February 8, 2016

Branstad accepts $7 million linked to health care reform law

Despite Governor Branstad’s opposition to the new national health care reform law, the State of Iowa is accepting a federal grant to build a new state “insurance exchange” to help individuals and small businesses find health care coverage.

The $7 million grant to the Iowa Department of Public Health will finance “insurance market research” and other work to get the exchange up and running by January, 2014.

Iowa’s governor has joined a lawsuit challenging the national health care reform law, and this grant comes as a result of that law. A spokesman for the governor says the state will accept the grant, even though Branstad believes “the government takeover of health care is unworkable and unaffordable for states.”  The governor’s press secretary says the $7 million in federal funds will off-set state taxes that would have been spent complying with the new health care law.  (Read the full statement below.) 

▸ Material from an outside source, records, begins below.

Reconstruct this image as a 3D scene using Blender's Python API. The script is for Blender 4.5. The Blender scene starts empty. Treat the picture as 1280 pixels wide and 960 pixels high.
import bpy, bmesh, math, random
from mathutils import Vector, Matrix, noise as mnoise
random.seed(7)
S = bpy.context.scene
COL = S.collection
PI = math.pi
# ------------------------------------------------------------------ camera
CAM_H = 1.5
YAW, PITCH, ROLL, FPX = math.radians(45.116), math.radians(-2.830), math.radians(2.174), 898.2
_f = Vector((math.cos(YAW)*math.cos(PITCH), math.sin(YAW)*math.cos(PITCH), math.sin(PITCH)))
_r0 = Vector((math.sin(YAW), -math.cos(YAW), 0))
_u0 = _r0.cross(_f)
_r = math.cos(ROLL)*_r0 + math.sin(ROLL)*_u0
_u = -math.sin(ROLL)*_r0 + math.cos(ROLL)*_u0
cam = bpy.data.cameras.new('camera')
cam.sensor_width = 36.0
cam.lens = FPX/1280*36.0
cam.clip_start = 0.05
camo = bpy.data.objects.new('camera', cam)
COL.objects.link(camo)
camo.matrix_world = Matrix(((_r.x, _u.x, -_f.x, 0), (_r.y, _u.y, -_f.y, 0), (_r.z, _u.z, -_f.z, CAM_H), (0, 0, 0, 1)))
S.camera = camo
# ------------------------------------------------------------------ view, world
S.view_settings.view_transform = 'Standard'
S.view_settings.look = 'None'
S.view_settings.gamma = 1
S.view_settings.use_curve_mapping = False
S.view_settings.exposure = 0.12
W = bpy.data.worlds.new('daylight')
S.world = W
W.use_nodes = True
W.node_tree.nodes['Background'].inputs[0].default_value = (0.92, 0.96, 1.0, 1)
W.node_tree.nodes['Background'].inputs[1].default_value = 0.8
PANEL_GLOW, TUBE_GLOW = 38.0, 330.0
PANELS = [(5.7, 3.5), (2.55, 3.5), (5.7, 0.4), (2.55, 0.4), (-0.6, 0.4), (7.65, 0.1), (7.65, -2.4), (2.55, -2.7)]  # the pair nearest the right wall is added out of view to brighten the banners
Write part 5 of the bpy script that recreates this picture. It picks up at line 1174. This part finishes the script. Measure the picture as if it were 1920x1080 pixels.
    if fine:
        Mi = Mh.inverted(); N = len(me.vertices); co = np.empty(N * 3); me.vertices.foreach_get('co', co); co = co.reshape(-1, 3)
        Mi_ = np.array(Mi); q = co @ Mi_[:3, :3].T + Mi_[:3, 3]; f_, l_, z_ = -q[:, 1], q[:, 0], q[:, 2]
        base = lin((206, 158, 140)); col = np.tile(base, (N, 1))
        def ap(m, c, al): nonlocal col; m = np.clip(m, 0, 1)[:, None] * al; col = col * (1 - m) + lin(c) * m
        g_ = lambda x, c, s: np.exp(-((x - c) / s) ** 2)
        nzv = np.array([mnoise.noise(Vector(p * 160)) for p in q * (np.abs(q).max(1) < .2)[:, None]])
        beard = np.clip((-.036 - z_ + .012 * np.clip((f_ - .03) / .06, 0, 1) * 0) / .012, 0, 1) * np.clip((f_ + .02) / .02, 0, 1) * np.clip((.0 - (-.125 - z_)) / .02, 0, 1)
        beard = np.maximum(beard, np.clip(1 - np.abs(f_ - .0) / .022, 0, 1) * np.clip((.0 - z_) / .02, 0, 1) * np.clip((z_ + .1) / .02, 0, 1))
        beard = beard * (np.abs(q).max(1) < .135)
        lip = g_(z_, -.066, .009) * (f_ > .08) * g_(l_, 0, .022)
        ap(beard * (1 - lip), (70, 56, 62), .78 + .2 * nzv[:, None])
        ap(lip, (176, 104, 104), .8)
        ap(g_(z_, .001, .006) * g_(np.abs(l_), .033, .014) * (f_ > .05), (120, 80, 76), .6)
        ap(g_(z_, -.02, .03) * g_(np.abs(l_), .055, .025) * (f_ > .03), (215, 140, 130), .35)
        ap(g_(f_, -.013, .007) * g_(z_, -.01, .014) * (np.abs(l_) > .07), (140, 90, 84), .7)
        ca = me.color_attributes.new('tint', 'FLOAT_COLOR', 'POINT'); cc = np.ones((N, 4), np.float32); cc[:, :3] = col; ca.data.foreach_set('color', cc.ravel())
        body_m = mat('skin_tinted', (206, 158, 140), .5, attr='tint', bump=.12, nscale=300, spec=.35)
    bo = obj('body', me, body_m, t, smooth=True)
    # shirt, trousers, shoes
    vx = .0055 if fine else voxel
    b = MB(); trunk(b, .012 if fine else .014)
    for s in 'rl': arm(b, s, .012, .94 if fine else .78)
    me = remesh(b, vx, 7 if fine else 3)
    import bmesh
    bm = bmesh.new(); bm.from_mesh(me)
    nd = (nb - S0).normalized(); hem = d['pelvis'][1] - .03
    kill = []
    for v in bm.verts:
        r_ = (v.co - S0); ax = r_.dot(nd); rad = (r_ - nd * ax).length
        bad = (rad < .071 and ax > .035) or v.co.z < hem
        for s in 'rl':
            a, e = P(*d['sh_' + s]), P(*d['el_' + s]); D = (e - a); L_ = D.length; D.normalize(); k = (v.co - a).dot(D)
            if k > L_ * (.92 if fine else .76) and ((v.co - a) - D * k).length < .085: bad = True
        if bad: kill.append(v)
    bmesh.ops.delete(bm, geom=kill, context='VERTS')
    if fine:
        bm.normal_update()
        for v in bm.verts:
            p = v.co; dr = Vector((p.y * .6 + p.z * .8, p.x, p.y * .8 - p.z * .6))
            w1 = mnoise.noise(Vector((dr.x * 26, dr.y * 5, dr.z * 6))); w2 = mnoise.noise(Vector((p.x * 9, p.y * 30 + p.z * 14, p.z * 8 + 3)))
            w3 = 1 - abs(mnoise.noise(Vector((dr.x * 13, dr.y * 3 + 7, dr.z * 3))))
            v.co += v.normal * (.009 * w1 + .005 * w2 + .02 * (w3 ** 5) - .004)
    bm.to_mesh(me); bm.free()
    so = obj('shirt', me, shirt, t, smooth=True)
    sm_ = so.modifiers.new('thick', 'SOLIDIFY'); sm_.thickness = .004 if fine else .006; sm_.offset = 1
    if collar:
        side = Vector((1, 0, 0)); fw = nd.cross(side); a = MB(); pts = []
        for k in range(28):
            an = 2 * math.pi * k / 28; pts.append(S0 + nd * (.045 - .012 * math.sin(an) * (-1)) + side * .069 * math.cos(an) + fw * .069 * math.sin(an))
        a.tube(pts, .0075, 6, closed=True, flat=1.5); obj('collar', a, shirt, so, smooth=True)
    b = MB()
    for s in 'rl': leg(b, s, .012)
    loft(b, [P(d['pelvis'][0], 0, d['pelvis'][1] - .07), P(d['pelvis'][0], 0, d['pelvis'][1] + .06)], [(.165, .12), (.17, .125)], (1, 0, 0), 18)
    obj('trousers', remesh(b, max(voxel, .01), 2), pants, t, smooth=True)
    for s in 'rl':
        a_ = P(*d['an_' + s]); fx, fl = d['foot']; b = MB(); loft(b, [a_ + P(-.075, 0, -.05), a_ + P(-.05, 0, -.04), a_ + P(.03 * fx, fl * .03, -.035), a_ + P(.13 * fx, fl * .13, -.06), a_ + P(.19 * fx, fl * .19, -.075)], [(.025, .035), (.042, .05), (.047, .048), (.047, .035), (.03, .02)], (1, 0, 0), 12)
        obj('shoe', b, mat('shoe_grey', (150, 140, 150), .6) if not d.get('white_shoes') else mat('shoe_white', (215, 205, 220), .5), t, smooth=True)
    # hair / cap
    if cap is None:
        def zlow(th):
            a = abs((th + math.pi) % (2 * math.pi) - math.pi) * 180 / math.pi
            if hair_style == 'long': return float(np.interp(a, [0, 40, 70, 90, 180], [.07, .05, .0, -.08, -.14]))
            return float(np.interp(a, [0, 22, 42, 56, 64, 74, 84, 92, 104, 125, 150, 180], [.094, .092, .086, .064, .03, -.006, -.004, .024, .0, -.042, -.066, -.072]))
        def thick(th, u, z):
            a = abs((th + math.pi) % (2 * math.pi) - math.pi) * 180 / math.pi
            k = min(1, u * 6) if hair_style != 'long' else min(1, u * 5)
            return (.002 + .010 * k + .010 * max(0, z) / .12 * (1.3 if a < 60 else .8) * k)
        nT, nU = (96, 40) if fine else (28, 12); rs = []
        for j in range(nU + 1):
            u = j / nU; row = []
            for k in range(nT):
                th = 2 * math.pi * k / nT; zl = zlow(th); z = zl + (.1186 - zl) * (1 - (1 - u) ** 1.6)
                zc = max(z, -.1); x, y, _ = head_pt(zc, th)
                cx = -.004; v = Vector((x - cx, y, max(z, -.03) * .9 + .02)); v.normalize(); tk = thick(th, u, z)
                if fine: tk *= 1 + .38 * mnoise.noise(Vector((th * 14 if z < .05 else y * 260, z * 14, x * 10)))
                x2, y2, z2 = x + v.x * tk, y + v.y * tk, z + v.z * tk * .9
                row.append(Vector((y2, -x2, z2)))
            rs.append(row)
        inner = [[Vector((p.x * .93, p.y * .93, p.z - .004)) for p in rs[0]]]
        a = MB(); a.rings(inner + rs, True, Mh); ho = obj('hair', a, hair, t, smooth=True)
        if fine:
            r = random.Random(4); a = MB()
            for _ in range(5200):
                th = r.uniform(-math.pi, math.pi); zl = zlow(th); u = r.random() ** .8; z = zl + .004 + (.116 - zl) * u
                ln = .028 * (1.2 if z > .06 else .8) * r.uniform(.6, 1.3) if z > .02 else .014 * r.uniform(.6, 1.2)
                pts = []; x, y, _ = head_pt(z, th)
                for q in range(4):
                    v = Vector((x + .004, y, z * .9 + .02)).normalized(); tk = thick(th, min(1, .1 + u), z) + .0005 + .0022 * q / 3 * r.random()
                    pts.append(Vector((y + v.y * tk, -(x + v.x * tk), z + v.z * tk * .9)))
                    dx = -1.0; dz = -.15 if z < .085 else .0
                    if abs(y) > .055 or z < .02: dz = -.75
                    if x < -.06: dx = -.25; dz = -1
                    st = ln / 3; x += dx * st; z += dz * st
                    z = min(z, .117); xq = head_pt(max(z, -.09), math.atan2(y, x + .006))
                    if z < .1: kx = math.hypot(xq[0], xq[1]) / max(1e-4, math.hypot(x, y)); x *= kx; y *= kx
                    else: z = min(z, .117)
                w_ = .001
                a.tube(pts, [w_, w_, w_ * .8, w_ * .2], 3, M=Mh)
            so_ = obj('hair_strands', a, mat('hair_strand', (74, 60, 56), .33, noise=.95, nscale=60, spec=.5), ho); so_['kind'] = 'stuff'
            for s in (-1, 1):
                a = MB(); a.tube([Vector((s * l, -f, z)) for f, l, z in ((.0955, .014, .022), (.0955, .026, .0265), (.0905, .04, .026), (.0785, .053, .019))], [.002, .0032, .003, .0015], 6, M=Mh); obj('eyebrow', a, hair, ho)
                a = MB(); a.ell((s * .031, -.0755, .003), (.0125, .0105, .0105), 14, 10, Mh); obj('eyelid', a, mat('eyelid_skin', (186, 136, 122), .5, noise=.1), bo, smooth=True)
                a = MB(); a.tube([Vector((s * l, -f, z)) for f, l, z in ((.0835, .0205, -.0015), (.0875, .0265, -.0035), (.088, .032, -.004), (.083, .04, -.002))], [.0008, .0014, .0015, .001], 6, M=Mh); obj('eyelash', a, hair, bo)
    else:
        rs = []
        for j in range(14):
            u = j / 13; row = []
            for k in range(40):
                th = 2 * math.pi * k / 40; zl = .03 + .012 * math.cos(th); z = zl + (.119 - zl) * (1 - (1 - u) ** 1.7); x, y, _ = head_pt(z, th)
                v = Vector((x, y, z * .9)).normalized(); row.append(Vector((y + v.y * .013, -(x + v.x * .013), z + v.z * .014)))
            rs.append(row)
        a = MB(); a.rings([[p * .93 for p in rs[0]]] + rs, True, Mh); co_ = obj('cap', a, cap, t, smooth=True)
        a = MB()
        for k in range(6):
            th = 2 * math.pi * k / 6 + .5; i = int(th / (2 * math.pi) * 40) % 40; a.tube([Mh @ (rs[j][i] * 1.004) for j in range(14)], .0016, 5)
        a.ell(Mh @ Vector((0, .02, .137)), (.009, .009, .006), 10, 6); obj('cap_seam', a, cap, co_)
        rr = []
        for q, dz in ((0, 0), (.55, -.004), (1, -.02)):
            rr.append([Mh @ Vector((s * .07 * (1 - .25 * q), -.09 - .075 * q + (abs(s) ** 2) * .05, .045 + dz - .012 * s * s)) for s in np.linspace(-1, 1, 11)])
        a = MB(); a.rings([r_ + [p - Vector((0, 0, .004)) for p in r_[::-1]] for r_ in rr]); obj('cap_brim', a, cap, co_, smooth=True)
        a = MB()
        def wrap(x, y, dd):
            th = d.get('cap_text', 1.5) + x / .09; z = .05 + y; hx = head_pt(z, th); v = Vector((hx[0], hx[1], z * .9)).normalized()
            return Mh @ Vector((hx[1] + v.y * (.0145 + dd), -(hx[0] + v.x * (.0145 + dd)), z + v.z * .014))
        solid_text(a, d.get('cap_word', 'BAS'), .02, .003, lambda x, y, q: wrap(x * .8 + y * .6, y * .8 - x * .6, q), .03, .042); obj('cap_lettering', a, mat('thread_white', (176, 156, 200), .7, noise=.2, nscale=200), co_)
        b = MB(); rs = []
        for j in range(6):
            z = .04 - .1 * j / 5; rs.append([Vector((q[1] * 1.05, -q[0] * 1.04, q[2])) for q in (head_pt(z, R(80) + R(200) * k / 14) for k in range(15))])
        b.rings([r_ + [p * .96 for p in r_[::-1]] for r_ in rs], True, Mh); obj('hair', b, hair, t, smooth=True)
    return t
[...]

Chiquita Brooks-LaSure, director of coverage policy at the U.S. Department of Health and Human Services, says her agency is encouraging states to accept the money, despite objections to other parts of the health care reform legislation.

“It is a bipartisan concept to establish exchanges and there’s support from both sides of the aisle and we continue to encourage states to come in and move forward and not let anything stand in the way,” Brooks-LaSure says, “and we’re confident that the law will be upheld.”

U.S. Health and Human Services secretary Kathleen Sebelius says state-level “insurance exchanges” will help individuals and families who have to buy coverage on their own.

“Shopping for coverage has become a daunting task and too many Americans have been priced-out or locked-out of the system,” Sebelius says. “Families spend valuable hours pouring over fine print to find a plan that will cover their needs and small business owners pay an average of 18 percent more for insurance than the larger chains they’re competing against.” 

State legislators have quarreled over how best to set up the exchange and it’s unclear whether the state will meet the deadline for setting up the system on its own.  Under the health care reform law, the federal government steps in and sets up the exchange in 2014 if a state fails to do so. Sebelius and Brooks-LaSure made their comments late this morning during a telephone conference call with reporters.

Here is the statement from Branstad spokesman Tim Albrecht:

The governor continues to believe that the government takeover of health care is unworkable and unaffordable for states, and the governor continues to believe that the lawsuit will be successful.

Should the government takeover of health care move forward, we need to manage and implement specific solutions for Iowa’s extensive needs, rather than a federally mandated, one-size-fits-all exchange.

We will use this grant to help plan for an Iowa-based exchange. The $7 million federal grant means we will not need to use that portion of the state’s general fund to implement the federal government’s takeover of health care.

At this time, our focus should be on lowering health care costs, which the exchange will fail to do. This is why the governor is focused on making Iowa the healthiest state in the nation.

If the federal government forces states to have any exchange, it should be Iowa-built rather than crafted by a bureaucrat in Washington.